▶ **DATA LINES**
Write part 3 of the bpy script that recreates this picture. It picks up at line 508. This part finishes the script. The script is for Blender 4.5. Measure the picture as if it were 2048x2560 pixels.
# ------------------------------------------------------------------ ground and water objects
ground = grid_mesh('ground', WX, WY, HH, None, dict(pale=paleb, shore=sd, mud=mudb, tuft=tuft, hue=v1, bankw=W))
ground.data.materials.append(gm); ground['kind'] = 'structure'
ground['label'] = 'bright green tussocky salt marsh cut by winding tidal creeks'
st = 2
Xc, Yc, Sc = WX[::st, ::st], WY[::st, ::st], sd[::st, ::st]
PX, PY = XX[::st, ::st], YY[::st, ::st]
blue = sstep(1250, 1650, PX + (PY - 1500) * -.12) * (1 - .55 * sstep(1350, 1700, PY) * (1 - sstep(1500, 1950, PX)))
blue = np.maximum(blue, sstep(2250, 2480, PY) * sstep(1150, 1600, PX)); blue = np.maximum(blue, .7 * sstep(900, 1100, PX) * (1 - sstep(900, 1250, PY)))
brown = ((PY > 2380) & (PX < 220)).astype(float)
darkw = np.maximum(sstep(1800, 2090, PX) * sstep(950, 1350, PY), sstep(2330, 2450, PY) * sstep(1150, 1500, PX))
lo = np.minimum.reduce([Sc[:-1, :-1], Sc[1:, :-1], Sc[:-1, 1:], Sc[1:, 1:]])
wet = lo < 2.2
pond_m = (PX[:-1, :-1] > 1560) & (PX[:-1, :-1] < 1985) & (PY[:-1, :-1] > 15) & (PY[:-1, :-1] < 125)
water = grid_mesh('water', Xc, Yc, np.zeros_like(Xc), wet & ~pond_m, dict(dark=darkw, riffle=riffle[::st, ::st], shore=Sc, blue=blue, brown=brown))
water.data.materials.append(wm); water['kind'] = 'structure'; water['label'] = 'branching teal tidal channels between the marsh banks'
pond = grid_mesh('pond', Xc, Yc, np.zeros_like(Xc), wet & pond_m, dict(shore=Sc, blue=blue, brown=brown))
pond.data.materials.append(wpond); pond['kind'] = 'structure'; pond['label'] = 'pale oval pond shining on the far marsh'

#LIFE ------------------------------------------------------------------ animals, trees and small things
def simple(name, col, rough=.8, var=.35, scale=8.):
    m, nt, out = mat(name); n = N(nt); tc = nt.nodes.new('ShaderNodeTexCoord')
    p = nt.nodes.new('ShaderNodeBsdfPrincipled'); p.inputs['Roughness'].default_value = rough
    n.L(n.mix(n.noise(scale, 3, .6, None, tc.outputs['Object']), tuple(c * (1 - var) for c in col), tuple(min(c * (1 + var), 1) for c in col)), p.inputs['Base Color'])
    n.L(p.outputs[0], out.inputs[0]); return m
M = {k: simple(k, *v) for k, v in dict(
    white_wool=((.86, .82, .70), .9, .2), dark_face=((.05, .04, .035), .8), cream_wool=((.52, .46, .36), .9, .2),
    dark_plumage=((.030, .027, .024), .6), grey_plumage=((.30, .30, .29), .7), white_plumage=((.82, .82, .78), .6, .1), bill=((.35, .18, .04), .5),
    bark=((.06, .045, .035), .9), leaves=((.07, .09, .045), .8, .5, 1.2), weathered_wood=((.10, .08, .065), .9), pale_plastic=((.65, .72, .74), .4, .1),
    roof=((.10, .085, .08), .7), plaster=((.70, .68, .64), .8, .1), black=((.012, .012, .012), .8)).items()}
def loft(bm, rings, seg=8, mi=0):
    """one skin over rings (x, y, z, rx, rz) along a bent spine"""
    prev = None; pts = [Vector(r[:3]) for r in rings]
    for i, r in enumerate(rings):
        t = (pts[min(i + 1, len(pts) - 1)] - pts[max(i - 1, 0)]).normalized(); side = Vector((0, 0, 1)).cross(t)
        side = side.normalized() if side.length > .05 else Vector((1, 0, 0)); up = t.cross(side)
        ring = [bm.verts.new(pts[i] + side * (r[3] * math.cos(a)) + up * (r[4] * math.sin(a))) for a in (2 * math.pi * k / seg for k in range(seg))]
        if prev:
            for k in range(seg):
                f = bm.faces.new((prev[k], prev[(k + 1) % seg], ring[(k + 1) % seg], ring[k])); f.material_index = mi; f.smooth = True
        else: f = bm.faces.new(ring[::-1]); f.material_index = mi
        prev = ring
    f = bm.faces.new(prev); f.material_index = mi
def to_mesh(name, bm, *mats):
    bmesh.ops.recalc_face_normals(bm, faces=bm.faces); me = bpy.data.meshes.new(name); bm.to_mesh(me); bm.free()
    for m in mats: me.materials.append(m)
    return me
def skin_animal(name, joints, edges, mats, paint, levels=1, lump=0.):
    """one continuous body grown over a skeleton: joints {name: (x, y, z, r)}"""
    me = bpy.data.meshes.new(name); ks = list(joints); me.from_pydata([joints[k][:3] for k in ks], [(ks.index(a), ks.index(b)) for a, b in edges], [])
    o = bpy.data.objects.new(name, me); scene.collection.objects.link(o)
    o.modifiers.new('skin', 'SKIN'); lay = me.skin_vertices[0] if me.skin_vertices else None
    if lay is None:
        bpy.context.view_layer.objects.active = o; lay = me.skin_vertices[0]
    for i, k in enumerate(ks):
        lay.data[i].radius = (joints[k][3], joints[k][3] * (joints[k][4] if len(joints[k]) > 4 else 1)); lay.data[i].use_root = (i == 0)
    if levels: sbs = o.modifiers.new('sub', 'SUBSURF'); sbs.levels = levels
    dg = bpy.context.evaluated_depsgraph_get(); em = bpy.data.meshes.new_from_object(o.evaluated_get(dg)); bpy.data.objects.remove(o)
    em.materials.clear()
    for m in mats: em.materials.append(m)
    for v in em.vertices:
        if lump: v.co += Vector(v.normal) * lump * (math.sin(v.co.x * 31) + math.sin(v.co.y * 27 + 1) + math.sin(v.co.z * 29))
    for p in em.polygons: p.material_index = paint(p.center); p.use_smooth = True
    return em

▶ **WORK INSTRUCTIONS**
Retype, exactly and in full, the lines above from the one containing "water = grid_mesh('water', Xc, Yc, np.zeros_like(Xc), wet" through the one containing "pond.data.materials.append(wpond); pond['kind'] = 'structure';".

▶ **CORRECT OUTPUT**
water = grid_mesh('water', Xc, Yc, np.zeros_like(Xc), wet & ~pond_m, dict(dark=darkw, riffle=riffle[::st, ::st], shore=Sc, blue=blue, brown=brown))
water.data.materials.append(wm); water['kind'] = 'structure'; water['label'] = 'branching teal tidal channels between the marsh banks'
pond = grid_mesh('pond', Xc, Yc, np.zeros_like(Xc), wet & pond_m, dict(shore=Sc, blue=blue, brown=brown))
pond.data.materials.append(wpond); pond['kind'] = 'structure'; pond['label'] = 'pale oval pond shining on the far marsh'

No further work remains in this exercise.